Afin de garantir que ces documents demeurent confidentiels, la pratique avait développé de multiples techniques comme le caviardage de documents ou la mise à disposition du document uniquement à un nombre limité de personnes.
Ici encore, les Règles de l’IBA ne reflétaient pas la pratique car le tribunal arbitral était uniquement invité à prendre des mesures permettant de garantir la confidentialité des documents soumis comme preuves, lorsque que cela était jugé approprié.
La faculté pour experts et témoins d’amender ou compléter leurs déclarations
Les nouvelles Règles IBA sont par ailleurs venues explicitement permettre aux témoins et experts de soumettre des attestations et rapports amendés ou supplémentaires, dans la mesure où ils n’auraient pas pu traiter de nouveaux développements.

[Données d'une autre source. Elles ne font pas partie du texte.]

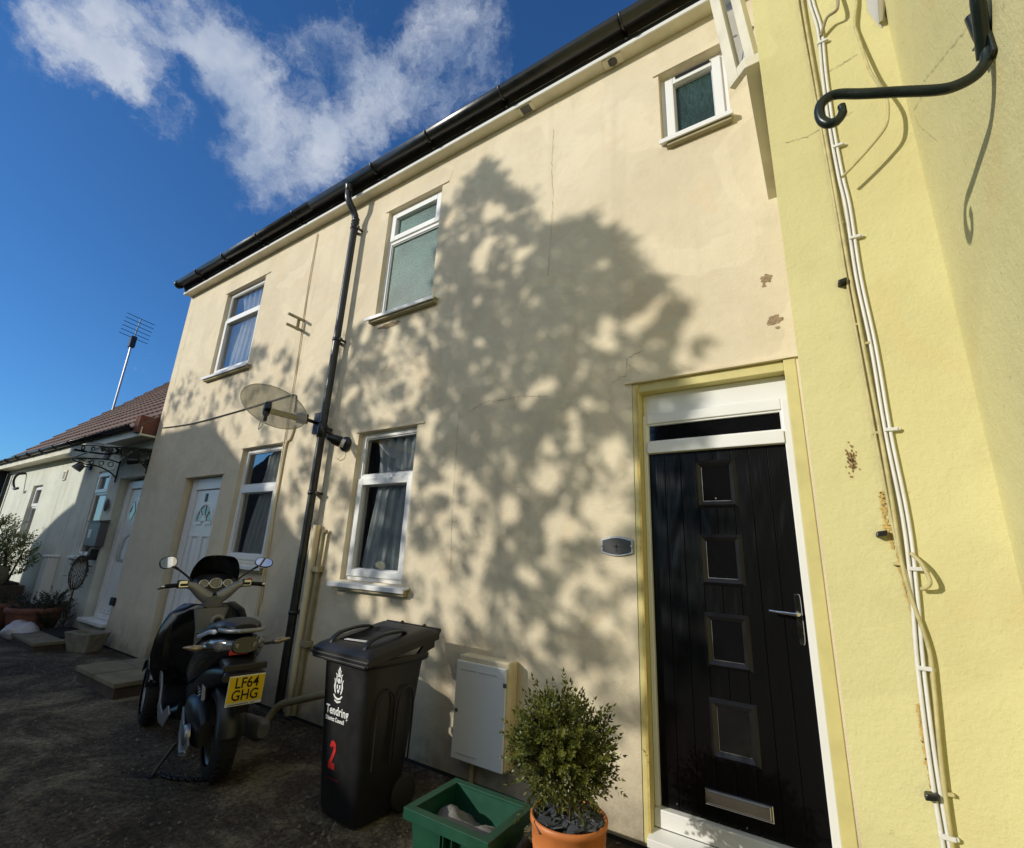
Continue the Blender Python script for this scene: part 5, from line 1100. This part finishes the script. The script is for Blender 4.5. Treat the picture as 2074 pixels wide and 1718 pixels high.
# ------------------------------------------------------------------ what stands behind the photographer and shades the lane
SX,SZ=.75,.45
def back(xw,zw,d): return (xw-SX*d,-d,zw+SZ*d)   # a spot d metres out from the facade whose shadow falls at (xw,zw)
nb=thing('neighbouring_house','brick house across the lane with a long catslide roof, behind the viewpoint','house',(0,0,0))
d=6.6
P=[back(-12.1,-3.1,d),back(-12.1,3.12,d),back(-7.15,3.15,d),back(-2.9,.45,d),back(-2.3,-.2,d),back(-2.3,-3.1,d)]
P=[(a,b,max(c,-.02)) for a,b,c in P]
w=MB(); w.prism(P,(0,-2.6,0)); w.build('wall',M['darkrender'],nb)
P=[back(-14.1,-3.1,d),back(-14.1,1.35,d),back(-12.9,1.90,d),back(-12.15,2.15,d),back(-12.15,-3.1,d)]; P=[(a,b,max(c,-.02)) for a,b,c in P]
w=MB(); w.prism(P,(0,-2.6,0)); w.build('lean_to',M['darkrender'],nb)
hg=thing('hedge','tall dark evergreen hedge behind the viewpoint opposite the front door','hedge',(0,0,0))
m=MB(); R=random.Random(31)
m.box(-3.4,3.0,-9.2,-8.3,0,5.3)
m.build('hedge_core',M['darkhedge'],hg)
m=MB()
for i in range(9000):
    x=R.uniform(-3.5,3.1); z=R.uniform(0,5.55)+.15*noise.noise(Vector((x*2,0,0))); p=Vector((x,-8.25+R.uniform(-.06,.1) if z<5.3 else R.uniform(-9.2,-8.3),z)); a=Vector((R.gauss(0,1),R.gauss(0,1),R.gauss(0,1))).normalized(); b=a.cross(Vector((R.gauss(0,1),R.gauss(0,1),R.gauss(0,1)))).normalized(); s_=.06*R.uniform(.6,1.3)
    m.add([p-a*s_,p+b*s_*.5,p+a*s_,p-b*s_*.5],[(0,1,2,3)])
m.build('foliage',M['leaf'],hg,recalc=False)
# crown outline of the two trees, as wall coordinates of their shadow
def inside(x,z,poly):
    c=False; n=len(poly)
    for i in range(n):
        x1,z1=poly[i]; x2,z2=poly[(i+1)%n]
        if (z1>z)!=(z2>z) and x<(x2-x1)*(z-z1)/(z2-z1)+x1: c=not c
    return c
main=[(-4.6,.3),(-4.5,3.3),(-4.33,3.72),(-3.85,3.80),(-3.35,3.75),(-3.05,4.1),(-2.98,4.8),(-2.75,4.95),(-2.52,5.15),(-2.33,5.05),(-2.2,4.7),(-2.0,4.5),(-1.85,4.15),(-1.63,4.0),(-1.45,4.08),(-1.32,3.9),(-1.12,3.7),(-1.05,3.4),(-.84,3.15),(-.66,2.98),(-.82,2.8),(-.92,2.6),(-.78,1.9),(-.72,1.3),(-.8,.75),(-1.3,.45),(-2.5,.3)]
left=[(-8.85,2.2),(-8.83,3.8),(-8.4,4.0),(-8.23,4.2),(-7.9,4.0),(-7.4,3.6),(-6.9,3.9),(-6.58,4.12),(-6.1,3.9),(-5.75,3.85),(-5.2,3.45),(-4.82,3.5),(-4.4,3.6),(-4.2,1.5),(-4.6,.6),(-6,1.5)]
blobs0=[(-2.01,1.85,.16),(-1.67,2.06,.15),(-1.32,1.84,.15),(-1.47,1.70,.12),(-1.36,2.59,.08),(-1.17,3.01,.08),(-3.47,1.02,.14),(-2.64,1.32,.08),(-2.28,1.13,.08),(-2.13,1.6,.07),(-3.61,2.11,.07),(-2.06,.6,.10),(-2.13,.35,.10),(-3.1,1.9,.06),(-2.9,1.05,.09),(-4.2,1.6,.07),(-4.45,2.4,.08),(-4.4,2.0,.07),(-1.25,1.35,.09),(-2.45,3.75,.07),(-2.2,4.02,.06)]
blobs=[(a,b,r*.72) for a,b,r in blobs0]
def tree(label,poly,dens,d0,depth,seed,clump,nl,leaf,trunkx,dn):
    t=thing('tree',label,'tree',(0,0,0)); R=random.Random(seed); m=MB(); xs=[p[0] for p in poly]; zs=[p[1] for p in poly]; cl=[]
    for i in range(dens):
        x=R.uniform(min(xs),max(xs)); z=R.uniform(min(zs),max(zs))
        if not inside(x,z,poly): continue
        if R.random()>dn(x,z): continue
        cl.append((x,z))
    ed=[(poly[i],poly[(i+1)%len(poly)]) for i in range(len(poly))]
    for k in range(len(cl)//14):   # shoots that break the outline
        (a,b),(c_,d_)=R.choice(ed); t_=R.random(); x,z=a+(c_-a)*t_,b+(d_-b)*t_
        if z<1.8: continue
        L=R.uniform(.08,.24); an=math.atan2(z-2.4,x-sum(xs)/len(xs))+R.uniform(-.5,.5)
        for q in range(5): cl.append((x+L*q/5*math.cos(an),z+L*q/5*math.sin(an)))
    for x,z in cl:
        dd=d0+R.uniform(-depth,depth); c=Vector(back(x,z,dd)); r=clump*R.uniform(.6,1.25)
        for i in range(nl):
            while True:
                q=Vector((R.uniform(-1,1),R.uniform(-1,1),R.uniform(-1,1)))
                if q.length<1: break
            p=c+q*r; xw=p.x+SX*(-p.y); zw=p.z-SZ*(-p.y)
            if any((xw-a)**2+(zw-b)**2<rr*rr for a,b,rr in blobs): continue
            if noise.noise(Vector((xw*5.2,zw*4.6,7.7)))>((.44 if zw<4.2 else .3) if (zw>2.3 and -2.9<xw<-1.1) else .27) or noise.noise(Vector((xw*9.5,zw*8.5,3.1)))>(.42 if zw>2.3 else .36): continue
            a=Vector((R.gauss(0,1),R.gauss(0,1),R.gauss(0,1))).normalized(); b=a.cross(Vector((R.gauss(0,1),R.gauss(0,1),R.gauss(0,1)))).normalized(); s=leaf*R.uniform(.6,1.3)
            m.add([p-a*s,p+b*s*.45,p+a*s,p-b*s*.45],[(0,1,2,3)])
    m.build('crown',M['leaf'],t,recalc=False)
    m=MB(); cz=back(trunkx,2.2,d0); m.tube(smooth_path([(cz[0]+.3,cz[1],-.1),(cz[0]+.1,cz[1],2.4),(cz[0],cz[1],cz[2]-1.2),(cz[0],cz[1],cz[2]+.6)],5),[.065-.0035*i for i in range(16)],10)
    for k in range(7):
        if not cl: break
        x,z=R.choice(cl); e=Vector(back(x,z,d0)); h=min(e.z-.3,max(2.2,e.z-1.6)); s=Vector((cz[0]+.05,cz[1],min(h,cz[2]+.5))); m.tube(smooth_path([s,(s+e)/2+Vector((0,0,.15)),e],4),[.014-.001*i for i in range(9)],6)
    m.build('trunk',M['bark'],t); return t
def dens_main(x,z):
    core=-3.0<x<-1.15 and z>2.2
    v=1.0 if core else .62
    if z>4.35: v=.7
    if z<1.5: v=.62
    if z<2.3 and z>=1.5: v=.8
    if x<-2.95: v=.55
    if x>-1.5 and z<3.0: v=.75
    q=noise.noise(Vector((x*2.3,z*2.3,4.2)))
    if q>.2: v*=.8 if core else .5
    if noise.noise(Vector((x*6.0,z*6.0,9.2)))>(.30 if core else .14): v*=.12
    return v
def dens_left(x,z):
    v=.50
    if noise.noise(Vector((x*2.9,z*2.0,1.2)))>.08: v*=.3
    if noise.noise(Vector((x*7,z*5,2.2)))>.12: v*=.2
    return v
tree('tall leafy tree behind the viewpoint that dapples the cream wall',main,4300,5.95,.42,21,.13,26,.038,-2.1,dens_main)
tree('smaller leafy tree behind the brick house, left of the tall one',left,2700,6.0,.38,22,.115,24,.034,-6.5,dens_left)

# ------------------------------------------------------------------ camera, light, sky
cam=bpy.data.cameras.new('camera'); co=bpy.data.objects.new('camera',cam); COL.objects.link(co); sc.camera=co
cam.sensor_width=36; cam.lens=36*955/2074; cam.clip_end=2000; cam.clip_start=.05
co.location=(0,-3,1.5); co.rotation_euler=(rad(105.76),rad(-2.52),rad(33.15))
sd_=Vector((SX,1,-SZ)).normalized(); el=math.asin(-sd_.z); az=math.atan2(-sd_.x,-sd_.y)
su=bpy.data.lights.new('sun','SUN'); so=bpy.data.objects.new('sun',su); COL.objects.link(so); su.energy=3.35; su.angle=rad(.62); su.color=(1,.945,.83)
so.rotation_euler=sd_.to_track_quat('-Z','Y').to_euler(); so.location=(-8,-12,9)
W=bpy.data.worlds.new('World'); sc.world=W; W.use_nodes=True; nt=W.node_tree; bg=nt.nodes['Background']; out=nt.nodes['World Output']
sky=N(nt,'ShaderNodeTexSky',sky_type='NISHITA'); sky.sun_disc=False; sky.sun_elevation=el; sky.sun_rotation=az; sky.air_density=1.0; sky.dust_density=.3; sky.ozone_density=2.5
tc=N(nt,'ShaderNodeTexCoord'); D=tc.outputs['Generated']
CLOUDS=[(-0.76, 0.067, 0.646, 0.099, 0.95), (-0.796, 0.045, 0.603, 0.07, 0.85), (-0.79, 0.078, 0.609, 0.074, 1.0), (-0.777, 0.127, 0.616, 0.071, 0.95), (-0.8, 0.117, 0.588, 0.051, 0.8), (-0.773, 0.014, 0.634, 0.059, 0.5), (-0.732, 0.078, 0.676, 0.056, 0.9), (-0.683, 0.154, 0.715, 0.104, 0.9), (-0.696, 0.2, 0.69, 0.084, 0.7), (-0.642, 0.24, 0.728, 0.098, 0.55), (-0.657, 0.157, 0.738, 0.097, 0.8), (-0.697, 0.241, 0.675, 0.07, 0.75), (-0.715, 0.148, 0.683, 0.062, 0.6), (-0.7, 0.298, 0.649, 0.124, 0.95), (-0.685, 0.345, 0.641, 0.12, 0.9), (-0.747, 0.301, 0.593, 0.085, 0.75), (-0.734, 0.263, 0.626, 0.072, 0.5), (-0.625, 0.372, 0.687, 0.111, 0.65), (-0.642, 0.325, 0.694, 0.087, 0.6), (-0.554, 0.367, 0.747, 0.108, 0.75), (-0.548, 0.338, 0.765, 0.069, 0.55), (-0.489, 0.402, 0.775, 0.1, 0.6), (-0.437, 0.402, 0.804, 0.115, 0.6), (-0.384, 0.409, 0.828, 0.095, 0.5), (-0.419, 0.378, 0.826, 0.077, 0.4), (-0.383, 0.466, 0.797, 0.082, 0.55), (-0.394, 0.498, 0.773, 0.085, 0.45), (-0.452, 0.463, 0.762, 0.104, 0.55), (-0.558, 0.42, 0.716, 0.085, 0.5), (-0.566, 0.256, 0.784, 0.097, 0.5), (-0.517, 0.287, 0.806, 0.073, 0.4), (-0.477, 0.352, 0.805, 0.06, 0.4), (-0.826, 0.023, 0.564, 0.032, 0.3), (-0.945, 0.205, 0.254, 0.009, 0.5), (-0.929, 0.272, 0.252, 0.009, 0.6)]
wn=noise_n(nt,D,3.4,7,.66); sub=N(nt,'ShaderNodeVectorMath',operation='SUBTRACT'); nt.links.new(wn.outputs[1],sub.inputs[0]); sub.inputs[1].default_value=(.5,.5,.5)
scl=N(nt,'ShaderNodeVectorMath',operation='SCALE'); scl.inputs['Scale'].default_value=.30; nt.links.new(sub.outputs[0],scl.inputs[0])
ad=N(nt,'ShaderNodeVectorMath',operation='ADD'); nt.links.new(D,ad.inputs[0]); nt.links.new(scl.outputs[0],ad.inputs[1])
acc=None
for (dx,dy,dz,r0,amp) in CLOUDS:
    ds_=N(nt,'ShaderNodeVectorMath',operation='DISTANCE'); nt.links.new(ad.outputs[0],ds_.inputs[0]); ds_.inputs[1].default_value=(dx,dy,dz)
    mr=N(nt,'ShaderNodeMapRange',interpolation_type='SMOOTHSTEP'); mr.inputs[1].default_value=0; mr.inputs[2].default_value=r0; mr.inputs[3].default_value=amp; mr.inputs[4].default_value=0; nt.links.new(ds_.outputs['Value'],mr.inputs[0])
    if acc is None: acc=mr.outputs[0]
    else:
        mx=N(nt,'ShaderNodeMath',operation='ADD'); nt.links.new(acc,mx.inputs[0]); nt.links.new(mr.outputs[0],mx.inputs[1]); acc=mx.outputs[0]
wisp=noise_n(nt,ad.outputs[0],7,9,.68,.25)
def mth(op,a,b=None,cl=False):
    n=N(nt,'ShaderNodeMath',operation=op); n.use_clamp=cl
    for i,v in enumerate((a,b)):
        if v is None: continue
        if isinstance(v,(int,float)): n.inputs[i].default_value=v
        else: nt.links.new(v,n.inputs[i])
    return n.outputs[0]
v_=mth('ADD',mth('MULTIPLY',acc,.75),mth('MULTIPLY',mth('SUBTRACT',wisp.outputs[0],.5),2.6))
mrr=N(nt,'ShaderNodeMapRange',interpolation_type='SMOOTHSTEP'); mrr.inputs[1].default_value=.10; mrr.inputs[2].default_value=1.35; nt.links.new(v_,mrr.inputs[0])
mu_=mth('MULTIPLY',mrr.outputs[0],mth('MULTIPLY',acc,3.0,True),True)
class _o: pass
mu=_o(); mu.outputs=[mth('MULTIPLY',mu_,.88)]
tint=mixc(nt,1.0,sky.outputs[0],(.44,.90,1.40),'MULTIPLY')
csh=noise_n(nt,D,5,5,.6); cshr=ramp(nt,csh.outputs[0],[(.38,(.33,.42,.58)),(.62,(.62,.67,.76))]); ccl=mixc(nt,1.0,cshr.outputs[0],(10,10,10),'MULTIPLY')
cc_=mixc(nt,mu.outputs[0],tint,ccl)
# unseen bright cloud banks, added as fill light behind the viewpoint and overhead
bk2=noise_n(nt,D,1.7,6,.6,.4); bm_=N(nt,'ShaderNodeMapRange',interpolation_type='SMOOTHSTEP'); bm_.inputs[1].default_value=.42; bm_.inputs[2].default_value=.58; nt.links.new(bk2.outputs[0],bm_.inputs[0])
sp_=N(nt,'ShaderNodeSeparateXYZ'); nt.links.new(D,sp_.inputs[0]); bm2=N(nt,'ShaderNodeMapRange',interpolation_type='SMOOTHSTEP'); bm2.inputs[1].default_value=-.12; bm2.inputs[2].default_value=-.45; nt.links.new(sp_.outputs[1],bm2.inputs[0])
bm3=N(nt,'ShaderNodeMath',operation='MULTIPLY'); nt.links.new(bm_.outputs[0],bm3.inputs[0]); nt.links.new(bm2.outputs[0],bm3.inputs[1])
cc_=mixc(nt,bm3.outputs[0],cc_,(11,11.3,11.3))
nt.links.new(cc_,bg.inputs[0]); bg.inputs[1].default_value=.10
sc.view_settings.view_transform='Standard'; sc.view_settings.look='None'; sc.view_settings.exposure=0; sc.view_settings.gamma=1
sc.render.engine='CYCLES'; sc.cycles.use_denoising=True
try: sc.cycles.denoiser='OPENIMAGEDENOISE'
except Exception: pass
sc.cycles.max_bounces=8; sc.cycles.caustics_reflective=False; sc.cycles.caustics_refractive=False; sc.cycles.sample_clamp_indirect=6
bpy.context.view_layer.update()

Si cette modification est bienvenue, elle cache cependant une pratique qu’imposait déjà le respect du principe du contradictoire.
III. Une occasion manquée d’aborder la question des « adverse inferences » ?
Ce qui étonne dans les nouvelles Règles de l’IBA n’est pas ce qui y figure mais ce qui n’y figure pas : une indication précise du sort à réserver à la partie qui ne produit pas un document.
En effet, l’une des limites décriées par la pratique concerne le peu de conséquences découlant du refus de l’une de parties de produire des documents. En pareilles circonstances, les tribunaux arbitraux ont la possibilité de considérer les documents demandés comme contraires à la position de la partie refusant de les produire. Cependant il est rare que les tribunaux tirent véritablement des conséquences négatives d’un refus de production de documents (en tout cas en l’indiquant dans leur raisonnement).
Proposition avait donc été faite d’imposer aux tribunaux de tirer systématiquement des conséquences négatives d’un refus de produire des documents. Cette proposition n’a cependant pas été retenue, notamment car il a été jugé préférable d’accorder une plus grande latitude au tribunal, pouvant juger plus équitable de tirer les conséquences du refus de l’une des parties de produire des documents, au stade de l’allocation des coûts de la procédure.